Consider the landscape:

1. The Industrial Juggernaut with Inelastic Demand.

Forget the 19th-century tea trade. Today’s silver demand is powered by the inexorable forces of electrification and artificial intelligence. Industrial demand hit a record ~680 million ounces in 2024. Solar is the undisputed king, consuming over 200 million ounces annually—a figure projected to soar past 450 million ounces by 2030. Why? Because every AI query needs electrons, and the marginal electron is increasingly solar. Silver’s conductivity is unmatched, and substitution is neither easy nor quick. As one analyst bluntly put it, solar demand is inelastic to prices up to $134/oz. We’re not there yet. EVs use double the silver of ICE cars. Samsung’s next-generation solid-state battery uses a silver-carbon composite anode. This demand isn’t speculative; it’s baked into our technological future.

2. A Supply Crisis Decades in the Making.

Here’s the rub: 72% of global silver supply comes as a by-product of mining for copper, lead, zinc, and gold. You cannot simply “decide” to produce more silver. The market has seen essentially no net supply growth for 25 years. Meanwhile, truly *primary* silver deposits are geological unicorns.

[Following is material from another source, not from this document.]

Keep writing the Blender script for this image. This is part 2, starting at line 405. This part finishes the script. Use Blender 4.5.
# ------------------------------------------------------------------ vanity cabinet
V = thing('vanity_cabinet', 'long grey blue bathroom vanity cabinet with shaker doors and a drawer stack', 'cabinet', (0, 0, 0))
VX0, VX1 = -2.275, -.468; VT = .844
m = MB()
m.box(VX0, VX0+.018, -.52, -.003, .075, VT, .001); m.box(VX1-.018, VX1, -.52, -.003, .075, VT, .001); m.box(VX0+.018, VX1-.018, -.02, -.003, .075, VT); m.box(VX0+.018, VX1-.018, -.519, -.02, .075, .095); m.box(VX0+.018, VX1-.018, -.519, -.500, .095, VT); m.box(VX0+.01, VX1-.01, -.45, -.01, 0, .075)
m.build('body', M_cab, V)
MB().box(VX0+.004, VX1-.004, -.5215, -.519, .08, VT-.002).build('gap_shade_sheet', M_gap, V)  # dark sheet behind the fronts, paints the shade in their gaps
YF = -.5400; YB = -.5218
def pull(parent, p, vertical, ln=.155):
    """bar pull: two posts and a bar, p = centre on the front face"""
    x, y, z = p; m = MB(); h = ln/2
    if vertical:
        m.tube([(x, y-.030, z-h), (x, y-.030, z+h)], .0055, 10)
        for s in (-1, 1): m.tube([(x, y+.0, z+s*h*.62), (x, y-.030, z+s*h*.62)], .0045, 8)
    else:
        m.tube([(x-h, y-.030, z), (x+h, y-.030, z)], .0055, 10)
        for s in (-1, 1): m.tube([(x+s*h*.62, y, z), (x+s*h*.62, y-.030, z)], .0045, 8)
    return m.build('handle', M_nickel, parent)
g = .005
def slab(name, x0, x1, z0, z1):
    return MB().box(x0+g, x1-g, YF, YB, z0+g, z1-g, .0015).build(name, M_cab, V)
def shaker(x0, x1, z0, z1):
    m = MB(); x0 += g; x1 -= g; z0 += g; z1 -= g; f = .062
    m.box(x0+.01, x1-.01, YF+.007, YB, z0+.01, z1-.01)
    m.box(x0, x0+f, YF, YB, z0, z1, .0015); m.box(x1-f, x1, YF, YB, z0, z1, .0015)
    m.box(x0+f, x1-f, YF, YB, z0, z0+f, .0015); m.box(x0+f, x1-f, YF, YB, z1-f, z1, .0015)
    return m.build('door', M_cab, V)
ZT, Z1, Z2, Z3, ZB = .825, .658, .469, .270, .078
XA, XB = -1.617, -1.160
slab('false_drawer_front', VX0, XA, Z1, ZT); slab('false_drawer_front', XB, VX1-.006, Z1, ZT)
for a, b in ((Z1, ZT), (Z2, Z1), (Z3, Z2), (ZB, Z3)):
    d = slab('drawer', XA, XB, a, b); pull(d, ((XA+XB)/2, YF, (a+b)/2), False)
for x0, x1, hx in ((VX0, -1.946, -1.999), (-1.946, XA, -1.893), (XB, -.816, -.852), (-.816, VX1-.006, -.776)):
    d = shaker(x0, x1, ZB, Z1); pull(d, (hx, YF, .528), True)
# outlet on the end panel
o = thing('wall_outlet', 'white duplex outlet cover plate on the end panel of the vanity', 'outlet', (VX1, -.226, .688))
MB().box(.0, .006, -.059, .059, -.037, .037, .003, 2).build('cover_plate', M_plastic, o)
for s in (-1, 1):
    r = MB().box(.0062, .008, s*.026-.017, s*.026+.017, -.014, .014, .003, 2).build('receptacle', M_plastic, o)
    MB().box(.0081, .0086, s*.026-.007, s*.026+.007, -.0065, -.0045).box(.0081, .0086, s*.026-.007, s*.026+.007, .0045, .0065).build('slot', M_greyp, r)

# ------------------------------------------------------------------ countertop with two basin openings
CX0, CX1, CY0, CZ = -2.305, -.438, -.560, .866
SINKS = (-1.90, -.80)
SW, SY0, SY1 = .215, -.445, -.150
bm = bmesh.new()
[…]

3. The Physical Squeeze is Already Here.

The paper markets on the COMEX can nap in complacent contango, but the real physical market—the London OTC—is screaming. We are witnessing the deepest backwardation in decades. Backwardation, for those who need a reminder, is when the spot price trades above future prices. It’s the market paying a panic premium for metal right now because later might be too late. A year ago, the curve sloped gently upward. Today, with spot near $80, the forward curve is inverted, sloping downward to $73. This isn’t a theory; it’s a fact of stressed vaults and frantic industrial buyers. Premiums in Asia have been hitting $10-14 over spot. The "Great Silver Squeeze" of October 2025, which saw lease rates spike to 40%, was a warning shot. China’s export restriction is the next, much larger, volley.

4. Monetary Metal, Re-awakened.

Let us not forget silver’s 5,000-year resume as money. It was the backbone of the Roman Denarius and the Spanish Peso that fueled China’s last silver age. As faith in unbacked fiat currencies erodes, the remonetization trade is a slow-burning fuse. China’s actions, alongside persistent central bank gold buying, highlight a global shift toward tangible asset sovereignty. As historian Roy Jastram illustrated in The Golden Constant, precious metals preserve purchasing power across centuries. Silver, the "poor man’s gold," has a habit of catching up violently.

When Elon Musk states that China’s move "is not good" because "silver is needed in many industrial processes," you should listen. He is describing a critical path dependency for his own industry and the broader energy transition.

So, where does this leave us?

The 19th-century silver imbalance led to war and humiliation for China because it was a fragile empire facing a ruthless industrializing power. The 21st-century imbalance is leading to a different kind of conflict: a bare-knuckle fight for resources in a physically constrained market. This time, China holds immense cards—control over refining, dominant industrial demand, and the political will to secure its own future.

The outcome will not be humiliation. It will be a repricing.

The stars are aligning: multi-decade backwardation in London, inelastic solar demand, by-product dominated supply, a sleeping speculative crowd, and now, a net-exporting superpower strategically hoarding its stash.

The "Century of Humiliation" began with a struggle over silver. As that century’s legacy finally recedes, silver is again at the forefront—this time, as an instrument of sovereign strength and a beacon for one of the most asymmetric bets in the commodity space.

The rhyme is clear. But the stakes have changed utterly.